I say all this as prelude to Anthony Daniels’ wonderful essay about loving books in an age of the decline of print. If you are a book lover like I am a book lover, you will find something that resonates in nearly every paragraph. For example:

 For the moment, however, I derive a certain comfort from looking over, and being surrounded by, my laden shelves. They are my refuge from a world that I have found difficult to negotiate; if it had not been for the necessity of earning my living in a more practical way, I could easily, and perhaps happily, have turned into a complete bookworm, or one of those creatures like the silverfish and the small, fragile, scaly moths that spend their entire lives among obscure and seldom disturbed volumes. I would have not read to live, but lived to read.

“A refuge from a world that I have found difficult to negotiate” — yes! And:

So important are books to me that when I go into someone’s house, I find myself drawn to the bookshelves, if any; I try to resist, but in the end succumb to the temptation. If all flesh is grass, all mind is books: at any rate, such is my prejudice, though I know it is not strictly true. What is absent from the shelves is as important, of course, as the silence of the dog that did not bark in the night.
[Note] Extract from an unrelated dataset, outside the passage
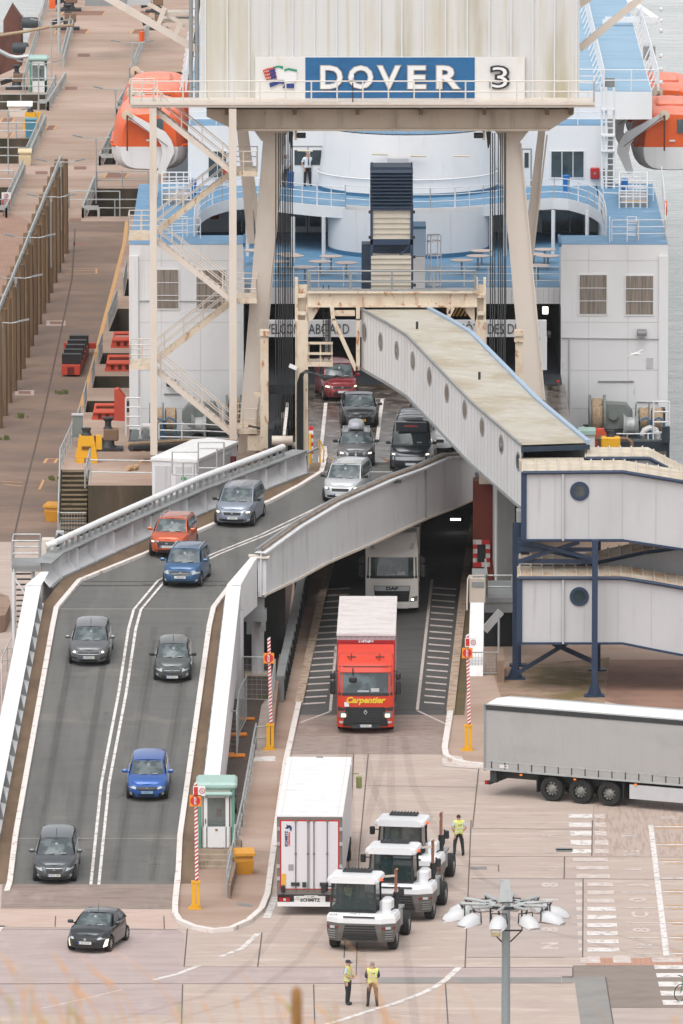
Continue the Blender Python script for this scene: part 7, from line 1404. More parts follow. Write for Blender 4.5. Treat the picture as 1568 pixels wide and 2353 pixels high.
# timber piles with the handrail and lamps above
tops = [(146.6,361),(137.6,381),(130,401.5),(121,423),(111.6,445),(104,466),(95,488),(85.5,511),(76,534),(66.6,558),(57.6,582),(47,606),(38,630),(27.7,654),(16.7,679),(6,706),(-5,733)]
pile = None
for row in (1, 0):
    for i, (x, y) in enumerate(tops):
        q = G(x - (0 if row else 14), y, 5.8)
        for half in (0,):
            if half: n_ = G(tops[i+1][0] - (0 if row else 14), tops[i+1][1], 5.8); pos = q.lerp(n_, .5)
            else: pos = q
            if pile is None:
                a = MB(); a.lathe([(.25,-.1),(.25,2),(.235,5.6),(.21,5.78),(.001,5.8)], (0,0,0), 8); pile = a.build('timber_pile', M_timber, base=Ve((0,0,0))); o = pile
            else: o = pile.copy(); COL.objects.link(o)
            o.location = (pos.x, pos.y, random.uniform(-.12, .0) if not half else -.2); o.rotation_euler = (0, 0, random.random()*6); o['category'] = 'pile'; o['group'] = 'timber piles in two rows beside the quay road'
            k = i*2+half
            o['label'] = 'weathered timber pile, %s from the far end of the %s row' % (ORD[i], 'right' if row else 'left')
hr = MB(); P = [G(x-8, y, 6.0) for x, y in tops]; hr.tube(P, .07, 6); hr.tube([p+Ve((0,0,-.25)) for p in P], .05, 6)
for p in P[::2]: hr.cbox(p, (.2,.2,.16))
tag(hr.build('pile_top_pipe', M_galv), 'pale galvanised pipe running along the tops of the timber piles', 'pipe')
lampn = None
def quay_lamp(x, y, label, h=4.1, zt_=None):
    global lampn
    if lampn is None:
        t = thing('quay_lamp', label, 'lamp post', (0,0,0), 0, 'twin arm lamp posts on the quay')
        a = MB(); a.tube([(0,0,0),(0,0,4.1)], .045, 8); a.cbox((0,0,3.95),(.14,.14,.3)); a.build('pole', M_galv, t, world=False)
        for s in (-1, 1):
            a = MB(); a.tube([(0,0,4.1),(s*.5,0,4.07),(s*.95,0,4.16)], .03, 5); ar = a.build('arm', M_galv, t, world=False); a = MB(); a.beam((s*.85,0,4.16),(s*1.45,0,4.28),.22,.08); a.build('lamp_head', M_greyd, ar, world=False)
        lampn = t
    else: t = copy_tree(lampn)
    q = G(x, y, h); t.location = (q.x, q.y, q.z-4.1); t['label'] = label; return t
for x, y, lb in [(304,98,'farthest twin arm lamp post on the right side of the quay'), (265,205,'twin arm lamp post left of the upper orange lifeboat'), (220,317,'twin arm lamp post beside the dark pit left of the lower lifeboat'), (117,49,'twin arm lamp post near the farthest mooring hook at the left'), (88,145,'twin arm lamp post in front of the mint roofed booth'), (18,254,'twin arm lamp post by the white box at the left edge')]: quay_lamp(x, y, lb)
for i, (x, y, h) in enumerate([(139,372,6.1),(117,452,6.0),(68,545,6.0),(36,638,6.0),(4,741,5.6)]): quay_lamp(x, y, ['lamp arms showing either side of the farthest timber piles','lamp arms behind the timber piles, second from the far end','lamp arms crossing the middle of the timber pile rows','lamp arms crossing the nearer part of the timber piles','lamp arm at the left edge over the nearest timber piles'][i], h)
tag(MB().lathe([(.16,0),(.12,.1),(.11,14)], G(135,122), 10).build('mast', M_galv), 'thick grey mast on the far quay rising out of frame', 'mast')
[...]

Me too! The essay is a plum pudding of riches like that for book people. Yet the point of the essay is to ruminate on the fading of the printed word in the age of digitized books. Daniels has an admirable self-awareness here:

An intellectual might be defined as someone who elaborates justifications for his own tastes and preferences, as metaphysics was once defined as the finding of bad reasons for what we all believe on instinct. And so the reader of books soon finds reasons for the supposed superiority of the printed page over the screen of the electronic device: for nothing stimulates the brain quite like the need for rationalization. The dullest of minds, I have found, works at the speed of light when a rationalization is needed.

He has a memorable simile to describe book romantics who resist the incoming tide of electronic ink — but to read it, you have to read the whole essay. Doing so reminded me of how much I love Daniels’ prose (he often writes under the pen name Theodore Dalrymple) that I decided that when I get a new e-reader (iPad or Kindle), I should download his latest book, which is available in under a minute.  Thus, I guess, proving his point. The revolution is irresistible, at least for people of the book.